A piece that’s primary discussing what the thinking is like from internal Chinese sources/think-tanks (so not leadership, but potentially reflections of actual leadership thought) citing articles/speeches/documents also disagrees as a side note.

The misalignment between China and Russia is also reflected in their low level of bilateral trade, quantitatively and qualitatively. Chinese-Russian trade increased by an impressive $146.9 billion, or 38.5 percent, in 2021. However, the majority of this increase came from the inflation of energy prices. The volume of trade only grew by less than 6 percent. To put this in perspective, Chinese-Russian trade is smaller than China’s $166 billion in trade with Vietnam. Furthermore, the trade is still unbalanced as natural resources make up more than 70 percent of Russia’s total exports to China.
Imbalance by itself does not suggest misalignment, but Russia’s primary role as a raw materials supplier does. China’s economic transformation is based on high technologies, such as AI and new energy resources. As mentioned, China’s research and development spending is 10 times that of Russia. On new energy, China’s commitment to reduce carbon emission will eventually lead to a decline of energy imports from Russia. In other words, Russia will play a minor role in this economic transformation.
In the context of U.S.-Chinese decoupling, Russia plays no role in substituting China’s losses in high-tech products, and Russia’s position in the global high-tech industry is lagged far behind China, perhaps with the only exception of military technologies.

May be the same video but I saw a line of abandoned vehicles so long that I could not count them all from the perspective of the filmed on the ground. Ominously some vehicles were prisoner transport vehicles and other trucks included riot gear such as helmets and shields.

I read this as agreeing with Krugman, that Russia doesn’t have an awful lot to offer China. Maybe I’m not understanding it?

I suppose that this is one of the things we should be planning for.

A government in exile running an insurgency war against Russia from a neighboring country that is a NATO member is definitely going to make for complications.

Did someone already post this? A Ukrainian sniper apparently killed the commander of Russia’s 7th airborne.
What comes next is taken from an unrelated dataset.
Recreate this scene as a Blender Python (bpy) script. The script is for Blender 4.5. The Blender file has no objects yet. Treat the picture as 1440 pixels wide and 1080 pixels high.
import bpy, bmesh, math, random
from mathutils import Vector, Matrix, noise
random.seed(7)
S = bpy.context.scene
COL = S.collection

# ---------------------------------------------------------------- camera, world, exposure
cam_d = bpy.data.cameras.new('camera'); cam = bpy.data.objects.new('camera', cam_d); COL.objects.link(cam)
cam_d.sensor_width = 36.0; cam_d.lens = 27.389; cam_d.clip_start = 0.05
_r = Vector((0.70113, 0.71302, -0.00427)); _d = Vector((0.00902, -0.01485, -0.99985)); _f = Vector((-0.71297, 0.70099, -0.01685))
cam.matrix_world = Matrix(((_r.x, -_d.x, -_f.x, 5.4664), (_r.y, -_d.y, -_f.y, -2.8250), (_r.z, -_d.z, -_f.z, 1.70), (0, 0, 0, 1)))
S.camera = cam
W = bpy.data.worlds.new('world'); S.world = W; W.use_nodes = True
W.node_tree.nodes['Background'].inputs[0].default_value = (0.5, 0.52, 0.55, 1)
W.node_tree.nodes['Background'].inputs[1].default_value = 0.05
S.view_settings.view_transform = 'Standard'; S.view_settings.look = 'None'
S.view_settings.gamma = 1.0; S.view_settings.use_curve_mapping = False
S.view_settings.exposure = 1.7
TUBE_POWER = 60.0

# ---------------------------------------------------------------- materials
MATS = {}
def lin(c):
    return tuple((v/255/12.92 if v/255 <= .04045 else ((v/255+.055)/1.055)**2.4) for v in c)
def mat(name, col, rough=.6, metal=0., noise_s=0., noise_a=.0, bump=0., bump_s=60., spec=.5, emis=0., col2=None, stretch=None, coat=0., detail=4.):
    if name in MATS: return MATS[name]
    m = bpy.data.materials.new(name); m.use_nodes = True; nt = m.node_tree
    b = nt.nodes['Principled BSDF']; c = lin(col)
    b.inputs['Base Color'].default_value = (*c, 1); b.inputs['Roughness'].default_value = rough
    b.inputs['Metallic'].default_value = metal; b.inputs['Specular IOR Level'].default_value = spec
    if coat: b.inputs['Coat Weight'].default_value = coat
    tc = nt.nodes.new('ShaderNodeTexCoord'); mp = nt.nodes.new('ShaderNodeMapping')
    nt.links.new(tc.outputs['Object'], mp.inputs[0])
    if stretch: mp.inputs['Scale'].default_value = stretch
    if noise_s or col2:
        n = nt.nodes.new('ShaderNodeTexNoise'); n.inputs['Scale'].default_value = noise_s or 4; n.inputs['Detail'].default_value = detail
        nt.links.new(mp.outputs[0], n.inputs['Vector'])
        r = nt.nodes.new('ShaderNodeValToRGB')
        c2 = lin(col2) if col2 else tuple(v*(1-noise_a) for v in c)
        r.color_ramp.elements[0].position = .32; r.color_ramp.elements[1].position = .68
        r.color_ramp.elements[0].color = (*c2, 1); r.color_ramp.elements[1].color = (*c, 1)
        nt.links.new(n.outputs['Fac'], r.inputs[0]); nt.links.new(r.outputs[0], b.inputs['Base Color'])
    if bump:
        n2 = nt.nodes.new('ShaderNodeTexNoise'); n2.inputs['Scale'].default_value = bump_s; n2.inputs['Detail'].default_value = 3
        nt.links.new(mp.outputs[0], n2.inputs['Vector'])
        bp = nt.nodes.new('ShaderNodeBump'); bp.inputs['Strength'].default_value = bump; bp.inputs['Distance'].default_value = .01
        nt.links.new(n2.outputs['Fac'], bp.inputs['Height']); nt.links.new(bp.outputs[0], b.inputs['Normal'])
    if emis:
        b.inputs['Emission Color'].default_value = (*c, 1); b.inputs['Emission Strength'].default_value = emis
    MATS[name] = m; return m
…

A high-ranking Russian general has been killed during fighting in Ukraine, in what experts say will be a bitter blow for Russian leader Vladimir Putin.

Andrei Sukhovetsky was the commanding general of the Russian 7th Airborne Division and a deputy commander of the 41st Combined Arms Army, and by far the most senior Russian figure to have died in the conflict so far.

Tire maintenance guy with another thread, this one about how armored vehicle traffic and destruction will break down the roads, make them impassable for heavy supply trucks; and how there is no sign of engineering road-making equipment or units in Russia’s committed forces.

Well, there is that video of a train full of construction equipment headed towards Ukraine posted above by Lurb. Except that most of the equipment is just panel vans …

I’m a little surprised they’re not planning to run it from Londongrad, although the FSB probably has that entire neighborhood wired for surveillance.

Yeah, tanks on pavement will usually result in chewed up pavement. Tanks on dirt roads, well, goodbye roads and hello stuck tanks after a while if it is muddy. People often underestimate all of the “tail” necessary to keep the “teeth” biting. Folks used to mock the US and other Western military forces in the Cold War for having a too small teeth to tail ratio. In some cases that might have been true, but as noted above, one, the US when it fought in that period and since has done so a long way from home, requiring a long tail, and two, as this war is showing, any sort of moderately intense combat requires a lot of support or it peters out if not worse.